Vol. 13, No. 21   Nov. 2 - 15, 2000



     
 

Editorial

Play Hooky?
How's Nov. 14?

The mayor wanted kids to play hooky for the Yankee Parade on Monday.

One might be tempted to let Giuliani, the city's chief Yankee fan, have his fun and to think that Schools Chancellor Harold Levy, who was unhappy with Giuliani's position, should lighten up.

But the mayor's concern for the city's schoolchildren is, shall we say, rather selective.

When Community School Board 10 invited the mayor to its overcrowding hearing at PS 246 a couple of weeks ago, school board president Oliver Koppell received a form letter saying the mayor couldn't come. It also oddly thanked Mr. Koppell for his support, which of course had not been offered in the first place. Giuliani didn't think that a public hearing in the city's second most overcrowded school district even warranted an appearance by a subordinate.

If the mayor really showed that he cared about creating the optimal learning conditions for our kids, we might not mind his usurping the authority of a thousand-plus school principals. But Giuliani, in slashing the capital budget for new school construction throughout his seven-year tenure, has shown his true school colors.

This is not to say that field trips (and keep in mind that the mayor was sanctioning truancy, not a teacher-guided learning experience) are not educational. However, if parents and teachers are looking for a learning experience outside the classroom, we suggest Tuesday, Nov. 14. That's when the City Council will hold a hearing at City Hall to discuss the fate of the Kingsbridge Armory. The mayor thinks the armory is better suited to shopping than schools. Many local residents feel differently.

Can there be a more suitable educational experience than for kids to watch their local government at work on an issue that directly affects them?

The same subway that goes to Yankee Stadium stops at City Hall.

Painting Underground

Last spring, Norwood resident Lyn Pyle received a phone call from the city's Department of Cultural Affairs. That city agency, apparently acting at the request of the Department of Environmental Protection (DEP), was interested in painting a mural on the filtration plant to be constructed under Van Cortlandt Park. Note the italicized word in the previous sentence. In rationalizing the park site for the plant, the DEP has steadfastly maintained the fiction that it will be built underground, though it is more accurate to say that grass will be planted on top of a 30-foot building.

Anyway, Pyle, who has been an active opponent of the plant and produced a video about it when the city was planning to build it at the Jerome Park Reservoir, said the Department of Cultural Affairs contacted her to find out if local kids would deface the plant. She told them she "wasn't going to organize that kind of destruction of an artist's work, but I wouldn't try to stop it and it wouldn't surprise me if something like that happened."

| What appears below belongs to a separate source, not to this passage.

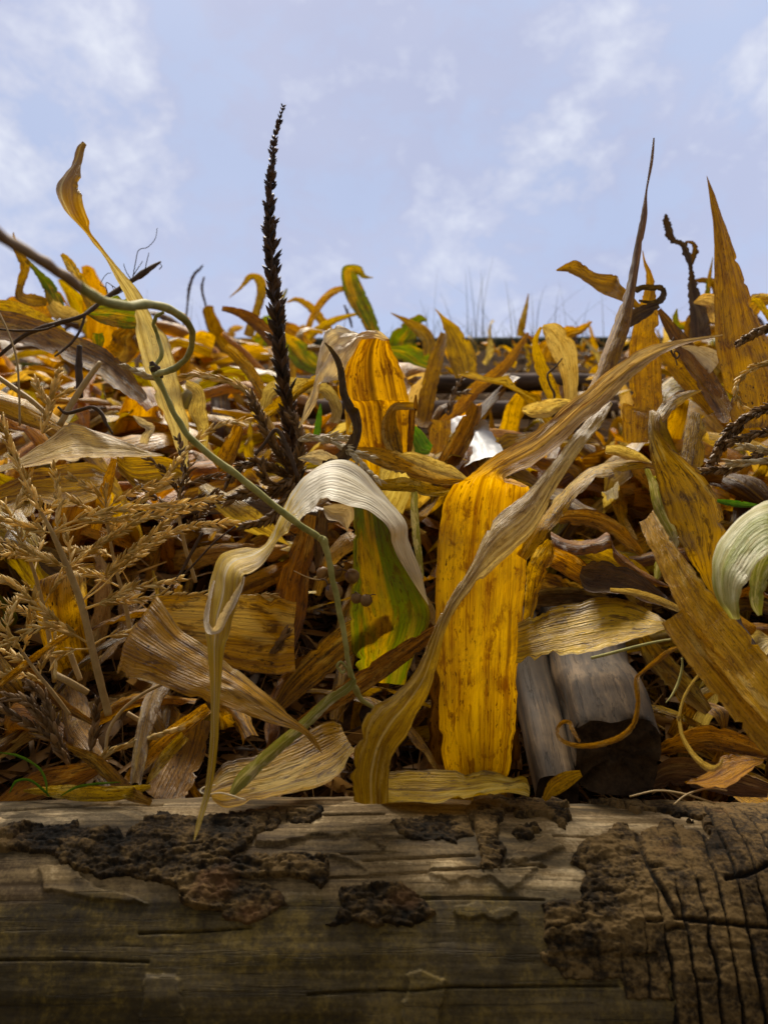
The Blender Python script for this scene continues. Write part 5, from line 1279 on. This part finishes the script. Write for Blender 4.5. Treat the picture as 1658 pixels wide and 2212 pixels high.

DEP spokesman Geoffrey Ryan did some checking and couldn't come up with any information about such a request. And the city's Department of Cultural Affairs didn't call us back. So, we have not confirmed if they were, or are still, planning to go through with such a project.

Now anyone who reads this paper knows we're not fans of vandalism and graffiti, but it's hard not to laugh at the absurdity of the city being concerned about the defacement of a mural when it plans to blast a crater in the middle of our community, or at the idea of a painting no one will ever see, if we're somehow expected to believe this "underground" nonsense. Hopefully, when an appellate judge hears the case the community has brought to prevent the city from building in the park, probably sometime in December, we'll all have the last laugh.